[Raw records]
# # #

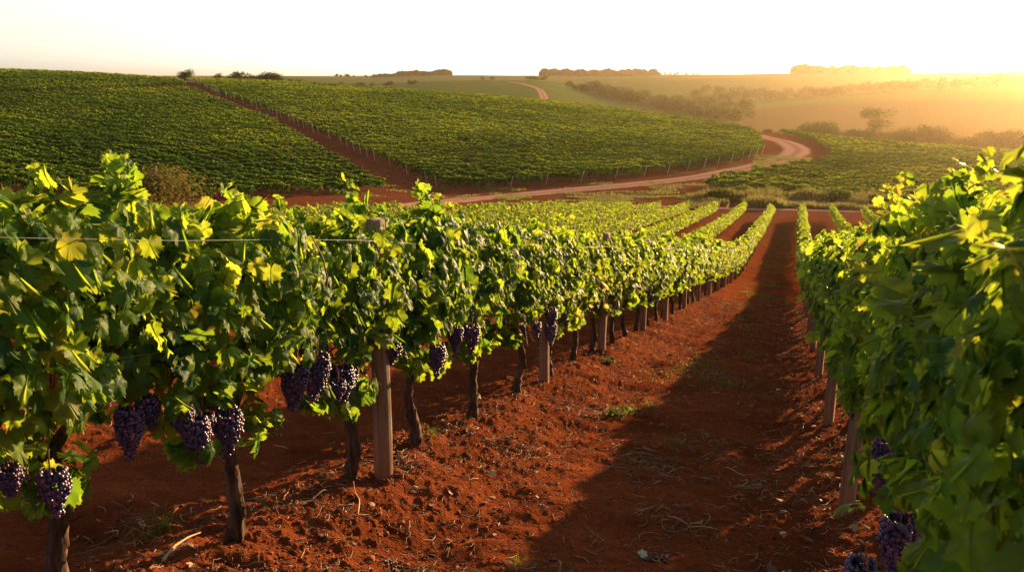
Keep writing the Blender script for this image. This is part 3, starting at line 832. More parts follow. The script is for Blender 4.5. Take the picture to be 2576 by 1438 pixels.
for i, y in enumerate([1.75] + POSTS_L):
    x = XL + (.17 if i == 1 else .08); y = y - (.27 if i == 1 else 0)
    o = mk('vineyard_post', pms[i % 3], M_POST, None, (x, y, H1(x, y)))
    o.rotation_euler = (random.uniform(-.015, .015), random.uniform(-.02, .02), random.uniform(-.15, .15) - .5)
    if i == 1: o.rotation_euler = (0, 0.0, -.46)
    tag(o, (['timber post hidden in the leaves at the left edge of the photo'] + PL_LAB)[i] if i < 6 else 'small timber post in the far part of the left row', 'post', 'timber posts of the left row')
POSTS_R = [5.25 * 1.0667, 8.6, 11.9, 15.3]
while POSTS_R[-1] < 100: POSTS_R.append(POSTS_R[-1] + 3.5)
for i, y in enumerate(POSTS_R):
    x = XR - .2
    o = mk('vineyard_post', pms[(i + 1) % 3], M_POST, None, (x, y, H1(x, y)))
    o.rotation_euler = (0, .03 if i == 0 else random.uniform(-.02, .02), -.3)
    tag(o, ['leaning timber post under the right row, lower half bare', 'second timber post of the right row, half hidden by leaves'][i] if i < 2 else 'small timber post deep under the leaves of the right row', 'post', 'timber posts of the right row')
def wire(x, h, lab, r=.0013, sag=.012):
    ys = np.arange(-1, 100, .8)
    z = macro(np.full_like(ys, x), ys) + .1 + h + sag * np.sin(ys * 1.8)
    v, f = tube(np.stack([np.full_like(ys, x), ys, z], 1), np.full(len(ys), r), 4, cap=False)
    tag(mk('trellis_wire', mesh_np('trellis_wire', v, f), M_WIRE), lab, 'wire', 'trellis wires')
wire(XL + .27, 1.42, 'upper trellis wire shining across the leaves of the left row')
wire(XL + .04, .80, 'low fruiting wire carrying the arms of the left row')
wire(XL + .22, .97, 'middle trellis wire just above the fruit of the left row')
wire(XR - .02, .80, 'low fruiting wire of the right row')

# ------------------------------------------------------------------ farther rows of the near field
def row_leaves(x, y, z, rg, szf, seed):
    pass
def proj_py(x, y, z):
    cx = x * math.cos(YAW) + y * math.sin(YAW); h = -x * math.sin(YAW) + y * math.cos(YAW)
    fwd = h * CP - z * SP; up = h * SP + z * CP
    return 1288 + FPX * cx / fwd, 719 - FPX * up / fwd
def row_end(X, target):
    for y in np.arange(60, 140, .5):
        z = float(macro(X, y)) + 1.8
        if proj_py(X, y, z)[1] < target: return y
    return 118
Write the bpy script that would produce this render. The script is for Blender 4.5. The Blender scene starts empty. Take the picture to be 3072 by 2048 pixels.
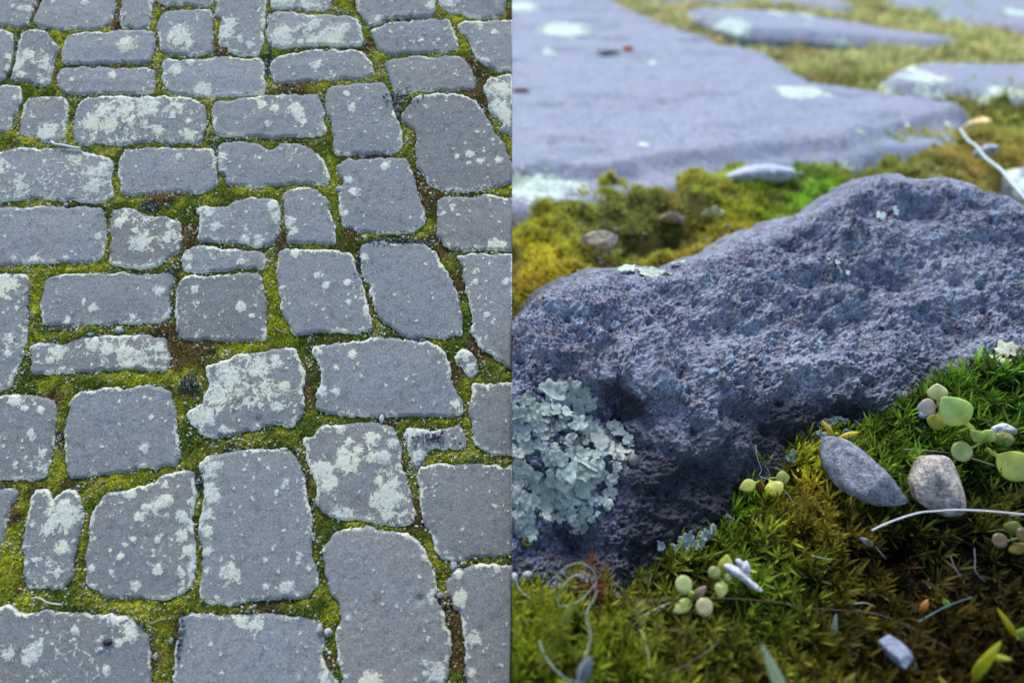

# # #

EXERCISE PROMPT: Reproduce the listing above exactly, excluding all pictures.

TASK ANSWER:
Keep writing the Blender script for this image. This is part 3, starting at line 832. More parts follow. The script is for Blender 4.5. Take the picture to be 2576 by 1438 pixels.
for i, y in enumerate([1.75] + POSTS_L):
    x = XL + (.17 if i == 1 else .08); y = y - (.27 if i == 1 else 0)
    o = mk('vineyard_post', pms[i % 3], M_POST, None, (x, y, H1(x, y)))
    o.rotation_euler = (random.uniform(-.015, .015), random.uniform(-.02, .02), random.uniform(-.15, .15) - .5)
    if i == 1: o.rotation_euler = (0, 0.0, -.46)
    tag(o, (['timber post hidden in the leaves at the left edge of the photo'] + PL_LAB)[i] if i < 6 else 'small timber post in the far part of the left row', 'post', 'timber posts of the left row')
POSTS_R = [5.25 * 1.0667, 8.6, 11.9, 15.3]
while POSTS_R[-1] < 100: POSTS_R.append(POSTS_R[-1] + 3.5)
for i, y in enumerate(POSTS_R):
    x = XR - .2
    o = mk('vineyard_post', pms[(i + 1) % 3], M_POST, None, (x, y, H1(x, y)))
    o.rotation_euler = (0, .03 if i == 0 else random.uniform(-.02, .02), -.3)
    tag(o, ['leaning timber post under the right row, lower half bare', 'second timber post of the right row, half hidden by leaves'][i] if i < 2 else 'small timber post deep under the leaves of the right row', 'post', 'timber posts of the right row')
def wire(x, h, lab, r=.0013, sag=.012):
    ys = np.arange(-1, 100, .8)
    z = macro(np.full_like(ys, x), ys) + .1 + h + sag * np.sin(ys * 1.8)
    v, f = tube(np.stack([np.full_like(ys, x), ys, z], 1), np.full(len(ys), r), 4, cap=False)
    tag(mk('trellis_wire', mesh_np('trellis_wire', v, f), M_WIRE), lab, 'wire', 'trellis wires')
wire(XL + .27, 1.42, 'upper trellis wire shining across the leaves of the left row')
wire(XL + .04, .80, 'low fruiting wire carrying the arms of the left row')
wire(XL + .22, .97, 'middle trellis wire just above the fruit of the left row')
wire(XR - .02, .80, 'low fruiting wire of the right row')

# ------------------------------------------------------------------ farther rows of the near field
def row_leaves(x, y, z, rg, szf, seed):
    pass
def proj_py(x, y, z):
    cx = x * math.cos(YAW) + y * math.sin(YAW); h = -x * math.sin(YAW) + y * math.cos(YAW)
    fwd = h * CP - z * SP; up = h * SP + z * CP
    return 1288 + FPX * cx / fwd, 719 - FPX * up / fwd
def row_end(X, target):
    for y in np.arange(60, 140, .5):
        z = float(macro(X, y)) + 1.8
        if proj_py(X, y, z)[1] < target: return y
    return 118
Write the bpy script that would produce this render. The script is for Blender 4.5. The Blender scene starts empty. Take the picture to be 3072 by 2048 pixels.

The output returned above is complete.